# GIVEN INFORMATION:

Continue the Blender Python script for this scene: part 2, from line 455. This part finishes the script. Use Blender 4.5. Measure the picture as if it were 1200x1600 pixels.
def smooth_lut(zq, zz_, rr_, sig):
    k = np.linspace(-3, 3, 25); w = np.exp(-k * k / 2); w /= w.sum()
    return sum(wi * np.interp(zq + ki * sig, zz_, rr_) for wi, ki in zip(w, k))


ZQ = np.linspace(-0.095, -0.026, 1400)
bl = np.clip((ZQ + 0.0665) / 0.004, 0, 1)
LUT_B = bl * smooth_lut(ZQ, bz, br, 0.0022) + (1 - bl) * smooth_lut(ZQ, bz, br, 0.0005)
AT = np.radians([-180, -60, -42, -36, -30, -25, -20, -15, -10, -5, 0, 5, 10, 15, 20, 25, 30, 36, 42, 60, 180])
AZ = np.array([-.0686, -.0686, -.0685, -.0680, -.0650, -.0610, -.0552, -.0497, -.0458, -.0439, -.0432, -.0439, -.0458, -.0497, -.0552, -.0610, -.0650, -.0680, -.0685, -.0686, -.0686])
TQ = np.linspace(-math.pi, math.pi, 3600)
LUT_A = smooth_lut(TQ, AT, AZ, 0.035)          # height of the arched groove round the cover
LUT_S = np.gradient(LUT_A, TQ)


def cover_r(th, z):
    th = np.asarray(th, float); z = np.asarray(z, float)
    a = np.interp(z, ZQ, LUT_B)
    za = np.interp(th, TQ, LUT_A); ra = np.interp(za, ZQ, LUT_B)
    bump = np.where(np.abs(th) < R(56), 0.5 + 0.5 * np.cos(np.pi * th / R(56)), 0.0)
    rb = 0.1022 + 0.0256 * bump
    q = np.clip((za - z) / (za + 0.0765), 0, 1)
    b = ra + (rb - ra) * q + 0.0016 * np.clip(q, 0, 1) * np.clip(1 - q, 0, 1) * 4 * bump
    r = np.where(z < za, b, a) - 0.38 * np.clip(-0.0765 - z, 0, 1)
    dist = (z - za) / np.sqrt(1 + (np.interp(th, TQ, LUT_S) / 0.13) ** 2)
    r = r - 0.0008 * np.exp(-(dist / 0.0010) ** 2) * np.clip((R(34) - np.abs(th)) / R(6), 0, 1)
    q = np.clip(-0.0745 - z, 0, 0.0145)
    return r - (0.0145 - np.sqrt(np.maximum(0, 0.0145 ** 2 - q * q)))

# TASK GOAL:
All of the data needs to be reproduced exactly, with no line missing.

# ANSWER TO THIS EXERCISE:
Continue the Blender Python script for this scene: part 2, from line 455. This part finishes the script. Use Blender 4.5. Measure the picture as if it were 1200x1600 pixels.
def smooth_lut(zq, zz_, rr_, sig):
    k = np.linspace(-3, 3, 25); w = np.exp(-k * k / 2); w /= w.sum()
    return sum(wi * np.interp(zq + ki * sig, zz_, rr_) for wi, ki in zip(w, k))


ZQ = np.linspace(-0.095, -0.026, 1400)
bl = np.clip((ZQ + 0.0665) / 0.004, 0, 1)
LUT_B = bl * smooth_lut(ZQ, bz, br, 0.0022) + (1 - bl) * smooth_lut(ZQ, bz, br, 0.0005)
AT = np.radians([-180, -60, -42, -36, -30, -25, -20, -15, -10, -5, 0, 5, 10, 15, 20, 25, 30, 36, 42, 60, 180])
AZ = np.array([-.0686, -.0686, -.0685, -.0680, -.0650, -.0610, -.0552, -.0497, -.0458, -.0439, -.0432, -.0439, -.0458, -.0497, -.0552, -.0610, -.0650, -.0680, -.0685, -.0686, -.0686])
TQ = np.linspace(-math.pi, math.pi, 3600)
LUT_A = smooth_lut(TQ, AT, AZ, 0.035)          # height of the arched groove round the cover
LUT_S = np.gradient(LUT_A, TQ)


def cover_r(th, z):
    th = np.asarray(th, float); z = np.asarray(z, float)
    a = np.interp(z, ZQ, LUT_B)
    za = np.interp(th, TQ, LUT_A); ra = np.interp(za, ZQ, LUT_B)
    bump = np.where(np.abs(th) < R(56), 0.5 + 0.5 * np.cos(np.pi * th / R(56)), 0.0)
    rb = 0.1022 + 0.0256 * bump
    q = np.clip((za - z) / (za + 0.0765), 0, 1)
    b = ra + (rb - ra) * q + 0.0016 * np.clip(q, 0, 1) * np.clip(1 - q, 0, 1) * 4 * bump
    r = np.where(z < za, b, a) - 0.38 * np.clip(-0.0765 - z, 0, 1)
    dist = (z - za) / np.sqrt(1 + (np.interp(th, TQ, LUT_S) / 0.13) ** 2)
    r = r - 0.0008 * np.exp(-(dist / 0.0010) ** 2) * np.clip((R(34) - np.abs(th)) / R(6), 0, 1)
    q = np.clip(-0.0745 - z, 0, 0.0145)
    return r - (0.0145 - np.sqrt(np.maximum(0, 0.0145 ** 2 - q * q)))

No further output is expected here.